As the nights grow chilly and the leaves start to swirl in the streets, pumpkins appear on porches and children plan costumes and fun for Halloween night. This week, we feature a couple of beautifully illustrated and entertaining picture books for our younger friends, and a collection of short stories that will send a chill up the spines of older children.
Counting books are always fun, and what could be more enjoyable as we prepare for Halloween than counting down Ten Orange Pumpkins with a cast of creepy characters? A scarecrow borrows a pumpkin for its head, a ghost whips up a pumpkin pie, pirates steal pumpkin booty, and more as a black cat watches the pumpkins dwindle from ten to one.
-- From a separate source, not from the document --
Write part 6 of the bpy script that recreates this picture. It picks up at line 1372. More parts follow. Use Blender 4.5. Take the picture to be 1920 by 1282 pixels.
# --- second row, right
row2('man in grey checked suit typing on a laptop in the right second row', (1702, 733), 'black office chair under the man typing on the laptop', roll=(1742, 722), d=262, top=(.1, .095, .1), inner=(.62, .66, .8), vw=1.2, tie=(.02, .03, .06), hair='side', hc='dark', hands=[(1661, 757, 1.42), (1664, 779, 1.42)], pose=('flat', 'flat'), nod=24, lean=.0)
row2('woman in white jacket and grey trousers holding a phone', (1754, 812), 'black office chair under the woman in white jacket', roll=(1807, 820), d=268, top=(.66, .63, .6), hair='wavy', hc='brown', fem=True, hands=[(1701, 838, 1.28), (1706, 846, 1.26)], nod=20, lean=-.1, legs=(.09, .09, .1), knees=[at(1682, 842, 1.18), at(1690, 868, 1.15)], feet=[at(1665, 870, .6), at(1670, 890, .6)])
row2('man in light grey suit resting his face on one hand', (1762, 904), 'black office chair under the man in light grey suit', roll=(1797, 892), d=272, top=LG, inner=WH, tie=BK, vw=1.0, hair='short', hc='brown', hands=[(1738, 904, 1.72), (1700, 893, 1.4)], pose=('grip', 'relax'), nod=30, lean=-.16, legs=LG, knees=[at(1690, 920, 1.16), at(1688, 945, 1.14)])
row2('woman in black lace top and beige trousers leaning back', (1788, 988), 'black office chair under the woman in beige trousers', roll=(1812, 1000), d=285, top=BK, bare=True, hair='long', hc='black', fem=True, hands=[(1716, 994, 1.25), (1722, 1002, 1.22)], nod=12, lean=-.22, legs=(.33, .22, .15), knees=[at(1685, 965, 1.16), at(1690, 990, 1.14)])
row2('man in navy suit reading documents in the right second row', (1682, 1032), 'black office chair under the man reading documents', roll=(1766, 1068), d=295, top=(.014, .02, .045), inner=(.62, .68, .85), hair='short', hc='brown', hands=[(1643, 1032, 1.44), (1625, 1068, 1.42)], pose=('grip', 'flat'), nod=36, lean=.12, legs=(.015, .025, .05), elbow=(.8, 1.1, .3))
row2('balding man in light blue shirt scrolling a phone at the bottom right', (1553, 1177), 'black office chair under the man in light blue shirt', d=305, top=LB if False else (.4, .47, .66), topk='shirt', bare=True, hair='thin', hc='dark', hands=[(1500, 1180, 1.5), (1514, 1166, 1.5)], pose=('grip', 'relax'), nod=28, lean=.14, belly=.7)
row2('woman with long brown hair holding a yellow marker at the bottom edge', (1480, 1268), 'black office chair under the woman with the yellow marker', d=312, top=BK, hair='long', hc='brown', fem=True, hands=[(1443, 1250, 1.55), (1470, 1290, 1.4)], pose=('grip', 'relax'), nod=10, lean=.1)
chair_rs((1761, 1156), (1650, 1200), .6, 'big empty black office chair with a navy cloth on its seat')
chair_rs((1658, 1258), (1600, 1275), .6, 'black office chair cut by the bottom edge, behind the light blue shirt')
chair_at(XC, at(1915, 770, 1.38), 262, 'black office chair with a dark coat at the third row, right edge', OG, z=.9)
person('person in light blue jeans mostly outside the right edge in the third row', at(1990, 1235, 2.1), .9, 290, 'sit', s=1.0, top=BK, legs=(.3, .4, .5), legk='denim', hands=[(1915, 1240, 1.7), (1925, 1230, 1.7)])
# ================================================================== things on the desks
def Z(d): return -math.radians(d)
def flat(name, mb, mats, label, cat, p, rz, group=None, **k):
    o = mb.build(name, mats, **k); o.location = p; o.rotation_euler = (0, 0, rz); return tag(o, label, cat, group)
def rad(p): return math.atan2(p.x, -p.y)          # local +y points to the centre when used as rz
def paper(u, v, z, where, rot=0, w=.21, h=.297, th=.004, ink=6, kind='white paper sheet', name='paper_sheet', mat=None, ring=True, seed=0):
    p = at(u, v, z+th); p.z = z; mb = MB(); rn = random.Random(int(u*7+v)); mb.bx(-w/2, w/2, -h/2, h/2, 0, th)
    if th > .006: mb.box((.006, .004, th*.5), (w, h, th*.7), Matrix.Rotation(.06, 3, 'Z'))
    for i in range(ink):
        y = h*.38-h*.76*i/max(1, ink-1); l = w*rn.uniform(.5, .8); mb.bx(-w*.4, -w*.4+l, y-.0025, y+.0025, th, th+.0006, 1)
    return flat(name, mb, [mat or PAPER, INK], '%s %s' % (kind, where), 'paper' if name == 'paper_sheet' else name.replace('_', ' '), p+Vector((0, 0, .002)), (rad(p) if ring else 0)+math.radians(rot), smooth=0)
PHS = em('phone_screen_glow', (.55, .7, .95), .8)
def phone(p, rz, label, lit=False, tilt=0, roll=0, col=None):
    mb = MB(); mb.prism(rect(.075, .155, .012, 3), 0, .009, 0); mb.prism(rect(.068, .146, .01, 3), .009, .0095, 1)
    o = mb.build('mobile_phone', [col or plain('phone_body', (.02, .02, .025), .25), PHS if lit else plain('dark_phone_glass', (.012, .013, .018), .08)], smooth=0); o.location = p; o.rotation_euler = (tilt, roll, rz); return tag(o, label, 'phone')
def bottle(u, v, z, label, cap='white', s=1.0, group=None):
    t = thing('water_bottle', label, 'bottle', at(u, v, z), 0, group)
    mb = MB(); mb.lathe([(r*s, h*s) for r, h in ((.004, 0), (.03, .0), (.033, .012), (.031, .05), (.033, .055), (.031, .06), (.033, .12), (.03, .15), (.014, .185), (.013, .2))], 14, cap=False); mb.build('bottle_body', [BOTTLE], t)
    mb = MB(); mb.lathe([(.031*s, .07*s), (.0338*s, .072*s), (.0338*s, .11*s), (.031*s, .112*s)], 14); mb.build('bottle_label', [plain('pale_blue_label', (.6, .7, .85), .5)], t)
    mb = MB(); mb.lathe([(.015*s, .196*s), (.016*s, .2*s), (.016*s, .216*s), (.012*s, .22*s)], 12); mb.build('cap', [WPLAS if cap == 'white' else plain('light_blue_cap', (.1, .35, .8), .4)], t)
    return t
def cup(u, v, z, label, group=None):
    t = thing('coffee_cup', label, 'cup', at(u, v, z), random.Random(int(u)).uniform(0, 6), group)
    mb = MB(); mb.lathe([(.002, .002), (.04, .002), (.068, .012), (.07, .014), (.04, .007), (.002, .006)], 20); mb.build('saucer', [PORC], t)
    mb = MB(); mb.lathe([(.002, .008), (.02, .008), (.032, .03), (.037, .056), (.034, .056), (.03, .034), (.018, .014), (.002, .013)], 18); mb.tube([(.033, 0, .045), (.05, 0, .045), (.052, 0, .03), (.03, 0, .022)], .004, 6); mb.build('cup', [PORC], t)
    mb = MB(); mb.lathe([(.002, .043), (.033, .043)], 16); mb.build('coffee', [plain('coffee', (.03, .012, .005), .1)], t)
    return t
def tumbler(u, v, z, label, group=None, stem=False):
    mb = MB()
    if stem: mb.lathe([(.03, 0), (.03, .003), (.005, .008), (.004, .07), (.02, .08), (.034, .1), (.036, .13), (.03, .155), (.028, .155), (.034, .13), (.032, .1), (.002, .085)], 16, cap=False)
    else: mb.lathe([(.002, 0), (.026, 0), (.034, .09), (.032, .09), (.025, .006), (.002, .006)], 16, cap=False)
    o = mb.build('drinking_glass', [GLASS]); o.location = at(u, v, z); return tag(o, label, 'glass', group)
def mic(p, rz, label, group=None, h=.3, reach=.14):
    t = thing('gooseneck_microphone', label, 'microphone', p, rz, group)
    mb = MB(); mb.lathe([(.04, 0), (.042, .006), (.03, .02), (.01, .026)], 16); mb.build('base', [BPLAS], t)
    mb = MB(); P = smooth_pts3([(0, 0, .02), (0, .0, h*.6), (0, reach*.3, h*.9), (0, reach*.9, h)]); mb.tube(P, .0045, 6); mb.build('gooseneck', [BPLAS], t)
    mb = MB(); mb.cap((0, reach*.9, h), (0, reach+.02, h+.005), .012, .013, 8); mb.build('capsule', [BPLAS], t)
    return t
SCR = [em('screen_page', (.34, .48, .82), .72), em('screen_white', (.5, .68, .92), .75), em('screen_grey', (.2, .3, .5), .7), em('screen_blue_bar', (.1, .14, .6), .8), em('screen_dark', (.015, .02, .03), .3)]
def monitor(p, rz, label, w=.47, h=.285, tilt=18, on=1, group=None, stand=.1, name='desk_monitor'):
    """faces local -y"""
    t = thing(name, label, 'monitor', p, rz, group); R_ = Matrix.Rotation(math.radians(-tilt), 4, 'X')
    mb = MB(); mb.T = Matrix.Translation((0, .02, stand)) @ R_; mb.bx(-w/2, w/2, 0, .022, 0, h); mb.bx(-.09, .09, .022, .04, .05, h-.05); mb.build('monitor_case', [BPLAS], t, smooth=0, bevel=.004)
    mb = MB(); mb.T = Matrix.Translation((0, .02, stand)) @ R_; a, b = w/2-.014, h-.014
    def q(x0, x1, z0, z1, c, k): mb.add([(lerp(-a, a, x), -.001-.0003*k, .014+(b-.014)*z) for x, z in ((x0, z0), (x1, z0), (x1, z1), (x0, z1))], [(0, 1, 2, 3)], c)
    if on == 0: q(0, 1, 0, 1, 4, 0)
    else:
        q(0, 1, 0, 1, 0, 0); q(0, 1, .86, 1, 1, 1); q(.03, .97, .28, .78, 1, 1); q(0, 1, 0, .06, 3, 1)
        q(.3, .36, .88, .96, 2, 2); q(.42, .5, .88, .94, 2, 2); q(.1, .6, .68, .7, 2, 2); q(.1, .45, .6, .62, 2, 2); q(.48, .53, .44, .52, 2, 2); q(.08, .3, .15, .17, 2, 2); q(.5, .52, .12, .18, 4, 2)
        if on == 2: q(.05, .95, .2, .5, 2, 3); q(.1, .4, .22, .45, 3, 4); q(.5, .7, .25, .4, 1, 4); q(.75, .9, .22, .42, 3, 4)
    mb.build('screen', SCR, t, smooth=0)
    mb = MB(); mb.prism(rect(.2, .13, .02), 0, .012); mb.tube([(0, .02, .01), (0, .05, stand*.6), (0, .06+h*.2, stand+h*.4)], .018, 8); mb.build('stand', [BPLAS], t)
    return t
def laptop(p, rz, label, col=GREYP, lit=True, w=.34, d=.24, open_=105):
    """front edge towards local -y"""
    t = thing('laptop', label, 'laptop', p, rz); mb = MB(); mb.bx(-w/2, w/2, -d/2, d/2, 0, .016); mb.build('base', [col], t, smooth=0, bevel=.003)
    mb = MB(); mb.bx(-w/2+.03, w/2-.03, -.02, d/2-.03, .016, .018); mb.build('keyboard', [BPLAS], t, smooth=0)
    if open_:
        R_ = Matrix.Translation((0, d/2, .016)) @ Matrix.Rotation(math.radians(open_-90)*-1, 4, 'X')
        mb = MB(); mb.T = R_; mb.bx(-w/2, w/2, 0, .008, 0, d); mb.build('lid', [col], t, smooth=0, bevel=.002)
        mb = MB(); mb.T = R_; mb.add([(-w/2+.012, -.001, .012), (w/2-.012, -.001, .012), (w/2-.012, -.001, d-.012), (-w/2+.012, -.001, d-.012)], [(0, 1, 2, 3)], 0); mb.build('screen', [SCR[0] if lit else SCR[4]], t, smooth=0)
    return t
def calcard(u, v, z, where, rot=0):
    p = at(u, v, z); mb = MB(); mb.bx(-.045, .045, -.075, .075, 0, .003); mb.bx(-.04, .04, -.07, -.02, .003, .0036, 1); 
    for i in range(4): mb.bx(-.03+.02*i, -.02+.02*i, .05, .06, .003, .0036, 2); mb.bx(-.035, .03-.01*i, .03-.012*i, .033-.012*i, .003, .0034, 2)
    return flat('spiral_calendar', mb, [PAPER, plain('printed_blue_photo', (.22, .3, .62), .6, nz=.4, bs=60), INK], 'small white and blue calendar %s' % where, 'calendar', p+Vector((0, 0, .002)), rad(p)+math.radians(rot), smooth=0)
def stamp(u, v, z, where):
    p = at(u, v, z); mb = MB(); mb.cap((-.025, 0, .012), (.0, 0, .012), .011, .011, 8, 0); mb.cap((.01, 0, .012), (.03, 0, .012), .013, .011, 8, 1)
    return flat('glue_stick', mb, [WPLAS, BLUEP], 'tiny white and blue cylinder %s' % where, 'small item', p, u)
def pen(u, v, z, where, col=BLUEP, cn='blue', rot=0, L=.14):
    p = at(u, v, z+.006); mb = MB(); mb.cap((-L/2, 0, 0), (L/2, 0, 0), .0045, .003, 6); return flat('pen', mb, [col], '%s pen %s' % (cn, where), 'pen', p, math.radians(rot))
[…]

Author/illustrator Stephen Stark’s black silhouette illustrations put the emphasis on the bright orange pumpkins, and the rhyming text invites children to count along.
Targeting an audience a little beyond counting pumpkins, The Spooky Box by Mark Gonyea is another engaging picture book with a simple, graphic look all in orange and black. A mysterious box appears on your doorstep. It is a Spooky Box! What could be inside? Could it be spiders? Bones? A Candy-Seeking Robot with laser eyes and a kung-fu claw? The possibilities are endless. Children will have fun guessing and making up their own endings to this interactive story.
Older children who want to be just a little bit scared and more than a little creeped out will enjoy The Cabinet of Curiosities: 36 Tales Brief and Sinister by Stefan Bachmann, Katherine Catmull, Claire Legrand, and Emma Trevayne, with eerie pen-and-ink illustrations by Alexander Jansson. With tales of bad children who get what’s coming to them (or not), a boy swallowed by a whale, and vacations gone horribly and delightfully wrong, this collection is just thrilling enough to keep the pages turning and the reader likely to need a nightlight at bedtime.
October is the perfect time to cozy up with some warm cider and a good book. Find these selections and much more at any branch of the Charlotte Mecklenburg Library.